**DATA SECTION**
--- start ---

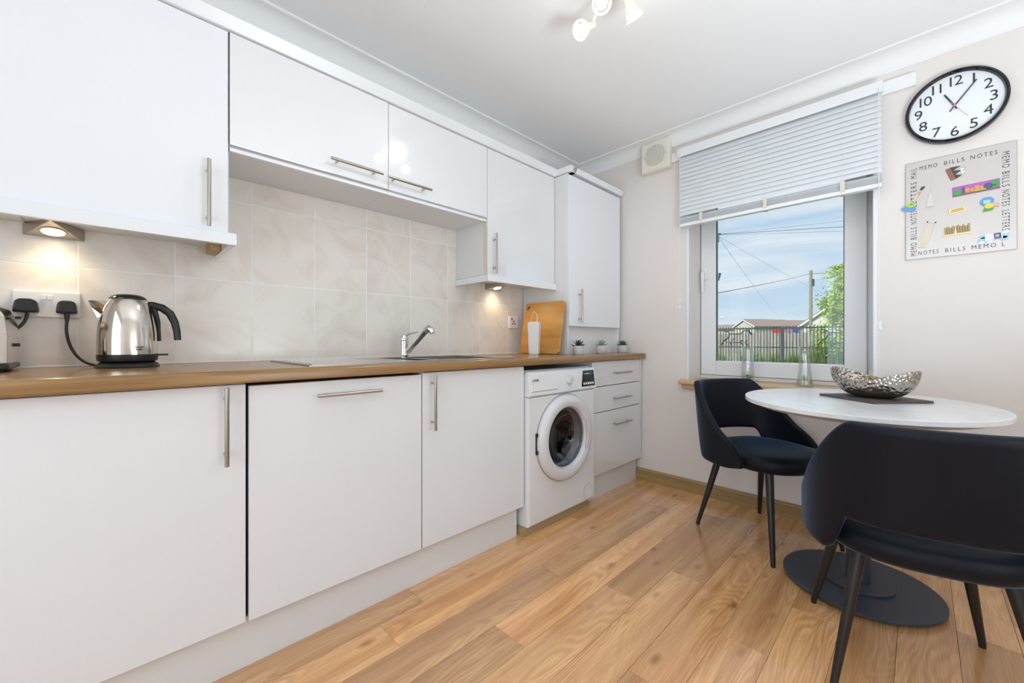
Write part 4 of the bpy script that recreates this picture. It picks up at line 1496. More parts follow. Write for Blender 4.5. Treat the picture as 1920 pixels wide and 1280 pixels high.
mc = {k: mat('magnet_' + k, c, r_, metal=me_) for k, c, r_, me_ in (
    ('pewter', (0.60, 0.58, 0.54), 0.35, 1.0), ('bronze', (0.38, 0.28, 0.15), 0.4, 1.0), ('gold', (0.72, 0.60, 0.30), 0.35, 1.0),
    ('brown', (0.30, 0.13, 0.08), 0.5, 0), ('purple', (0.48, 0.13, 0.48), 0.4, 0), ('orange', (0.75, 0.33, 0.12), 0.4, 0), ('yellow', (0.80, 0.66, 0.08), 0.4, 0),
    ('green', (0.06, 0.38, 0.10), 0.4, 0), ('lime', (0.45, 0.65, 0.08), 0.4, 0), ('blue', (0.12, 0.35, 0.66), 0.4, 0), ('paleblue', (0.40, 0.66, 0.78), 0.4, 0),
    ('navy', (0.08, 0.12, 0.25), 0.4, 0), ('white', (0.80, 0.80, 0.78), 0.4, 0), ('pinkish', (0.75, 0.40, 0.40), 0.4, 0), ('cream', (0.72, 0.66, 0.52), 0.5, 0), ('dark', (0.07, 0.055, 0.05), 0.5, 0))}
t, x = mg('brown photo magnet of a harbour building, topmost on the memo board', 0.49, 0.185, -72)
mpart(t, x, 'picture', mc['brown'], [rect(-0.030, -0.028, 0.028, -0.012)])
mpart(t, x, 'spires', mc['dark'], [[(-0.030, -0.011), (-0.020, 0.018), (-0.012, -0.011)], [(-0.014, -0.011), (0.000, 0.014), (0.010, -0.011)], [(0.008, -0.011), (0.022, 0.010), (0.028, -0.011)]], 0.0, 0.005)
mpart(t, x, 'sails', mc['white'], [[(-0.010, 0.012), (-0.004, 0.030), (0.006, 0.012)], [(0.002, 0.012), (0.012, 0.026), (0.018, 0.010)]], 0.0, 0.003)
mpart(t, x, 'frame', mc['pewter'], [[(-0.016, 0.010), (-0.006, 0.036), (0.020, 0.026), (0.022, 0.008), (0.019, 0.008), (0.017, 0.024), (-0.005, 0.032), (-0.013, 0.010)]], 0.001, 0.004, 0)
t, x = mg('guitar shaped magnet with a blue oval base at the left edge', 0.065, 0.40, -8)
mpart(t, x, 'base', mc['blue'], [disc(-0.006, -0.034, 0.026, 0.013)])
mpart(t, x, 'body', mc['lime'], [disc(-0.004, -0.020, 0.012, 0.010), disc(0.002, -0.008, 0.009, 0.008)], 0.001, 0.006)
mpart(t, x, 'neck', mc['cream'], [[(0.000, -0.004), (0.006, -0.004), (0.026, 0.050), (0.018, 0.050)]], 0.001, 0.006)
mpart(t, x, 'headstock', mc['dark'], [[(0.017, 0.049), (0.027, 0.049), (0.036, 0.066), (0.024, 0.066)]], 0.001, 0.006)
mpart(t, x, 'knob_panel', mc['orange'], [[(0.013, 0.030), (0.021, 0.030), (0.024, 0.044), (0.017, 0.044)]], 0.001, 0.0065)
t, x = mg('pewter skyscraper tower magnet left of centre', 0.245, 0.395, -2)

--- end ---

**AIM**
The data above needs to be retyped exactly, with the images left out.

**EXERCISE RESPONSE**
Write part 4 of the bpy script that recreates this picture. It picks up at line 1496. More parts follow. Write for Blender 4.5. Treat the picture as 1920 pixels wide and 1280 pixels high.
mc = {k: mat('magnet_' + k, c, r_, metal=me_) for k, c, r_, me_ in (
    ('pewter', (0.60, 0.58, 0.54), 0.35, 1.0), ('bronze', (0.38, 0.28, 0.15), 0.4, 1.0), ('gold', (0.72, 0.60, 0.30), 0.35, 1.0),
    ('brown', (0.30, 0.13, 0.08), 0.5, 0), ('purple', (0.48, 0.13, 0.48), 0.4, 0), ('orange', (0.75, 0.33, 0.12), 0.4, 0), ('yellow', (0.80, 0.66, 0.08), 0.4, 0),
    ('green', (0.06, 0.38, 0.10), 0.4, 0), ('lime', (0.45, 0.65, 0.08), 0.4, 0), ('blue', (0.12, 0.35, 0.66), 0.4, 0), ('paleblue', (0.40, 0.66, 0.78), 0.4, 0),
    ('navy', (0.08, 0.12, 0.25), 0.4, 0), ('white', (0.80, 0.80, 0.78), 0.4, 0), ('pinkish', (0.75, 0.40, 0.40), 0.4, 0), ('cream', (0.72, 0.66, 0.52), 0.5, 0), ('dark', (0.07, 0.055, 0.05), 0.5, 0))}
t, x = mg('brown photo magnet of a harbour building, topmost on the memo board', 0.49, 0.185, -72)
mpart(t, x, 'picture', mc['brown'], [rect(-0.030, -0.028, 0.028, -0.012)])
mpart(t, x, 'spires', mc['dark'], [[(-0.030, -0.011), (-0.020, 0.018), (-0.012, -0.011)], [(-0.014, -0.011), (0.000, 0.014), (0.010, -0.011)], [(0.008, -0.011), (0.022, 0.010), (0.028, -0.011)]], 0.0, 0.005)
mpart(t, x, 'sails', mc['white'], [[(-0.010, 0.012), (-0.004, 0.030), (0.006, 0.012)], [(0.002, 0.012), (0.012, 0.026), (0.018, 0.010)]], 0.0, 0.003)
mpart(t, x, 'frame', mc['pewter'], [[(-0.016, 0.010), (-0.006, 0.036), (0.020, 0.026), (0.022, 0.008), (0.019, 0.008), (0.017, 0.024), (-0.005, 0.032), (-0.013, 0.010)]], 0.001, 0.004, 0)
t, x = mg('guitar shaped magnet with a blue oval base at the left edge', 0.065, 0.40, -8)
mpart(t, x, 'base', mc['blue'], [disc(-0.006, -0.034, 0.026, 0.013)])
mpart(t, x, 'body', mc['lime'], [disc(-0.004, -0.020, 0.012, 0.010), disc(0.002, -0.008, 0.009, 0.008)], 0.001, 0.006)
mpart(t, x, 'neck', mc['cream'], [[(0.000, -0.004), (0.006, -0.004), (0.026, 0.050), (0.018, 0.050)]], 0.001, 0.006)
mpart(t, x, 'headstock', mc['dark'], [[(0.017, 0.049), (0.027, 0.049), (0.036, 0.066), (0.024, 0.066)]], 0.001, 0.006)
mpart(t, x, 'knob_panel', mc['orange'], [[(0.013, 0.030), (0.021, 0.030), (0.024, 0.044), (0.017, 0.044)]], 0.001, 0.0065)
t, x = mg('pewter skyscraper tower magnet left of centre', 0.245, 0.395, -2)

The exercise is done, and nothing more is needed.